Third, and this was odd, the minute I added the beer, it was if all the bubbles ate away at my potato mixture because it all turned to liquid in two seconds flat!  I really should consult a food scientist about this but a liquid soup was not what I was after.  At least it tasted great so we have that as a consolation, especially since Wisconsin lost.  ;(

As to this cookbook, it's a compact little book, 140 pages in all, showcasing recipes that contain beer and those that don't.  I know this is a silly comment, but I would have preferred if all the recipes from brewpubs contained beer.  Thankfully though, the recipe for homemade whipped cream was beer-free because otherwise – ew!  Since Andy and I wanted something on the lighter side, we bypassed all the ribs and roasts cooked in a beer bath and focused on soups.  Still, I'm kind of wishing I would have made the Stout Cheesecake!

Finally, a word of caution for those of you who may want to use this cookbook as a guide to visiting brewpubs:  this book was written in 1997 and at that time, only one restaurant was included for Minnesota – Mill Street Brewing Company, St. Paul, MN.  A quick Google search revealed that the formal name is Green Mill Mill Street Brewing Company – 57 S. Hamline Ave, St. Paul, MN.  That restaurant however, does not show up on a Google search for "Minnesota Brewpubs."  So there's that.  Happily, the list of brewpubs is growing (and growing) making for some fun dining and drinking (and brewing) experiences.  Huzzah!
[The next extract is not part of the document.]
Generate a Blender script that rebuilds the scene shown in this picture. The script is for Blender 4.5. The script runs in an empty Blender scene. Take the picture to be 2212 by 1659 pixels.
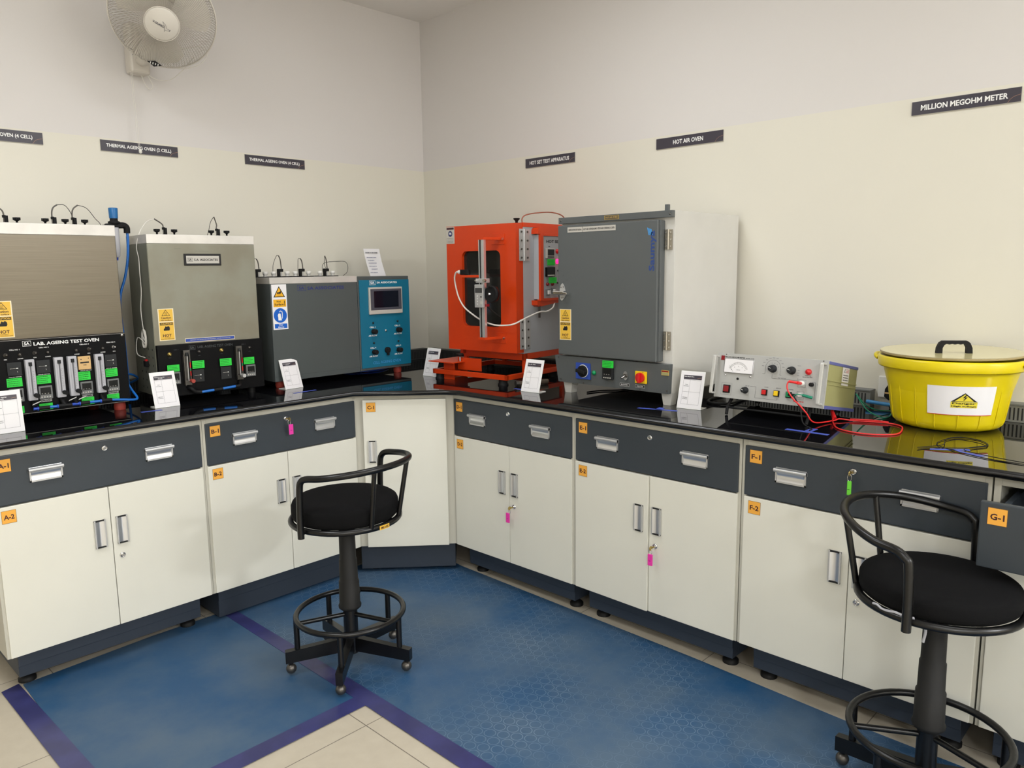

Wheat Beer (Hefeweizen) Potato Soup – yield:  8-10 servings
2 pounds russet potatoes, peeled and diced large
½ pound onion, diced
½ pound carrots, diced
2 quarts chicken stock
2 cups heavy cream
2 cups hefeweiss
Salt and pepper to taste
Garnish:  croutons, shredded cheddar cheese

Boil potatoes, onions, and carrots in chicken stock until soft.  Blend well in a blender.  Reheat mixture, and add cream.  Add beer and salt and pepper to taste.  It is not necessary to strain.  Author's Note:  Wheat beer will get bitter if exposed to a high amount of heat and cooked.  In other words, add the beer and serve it up!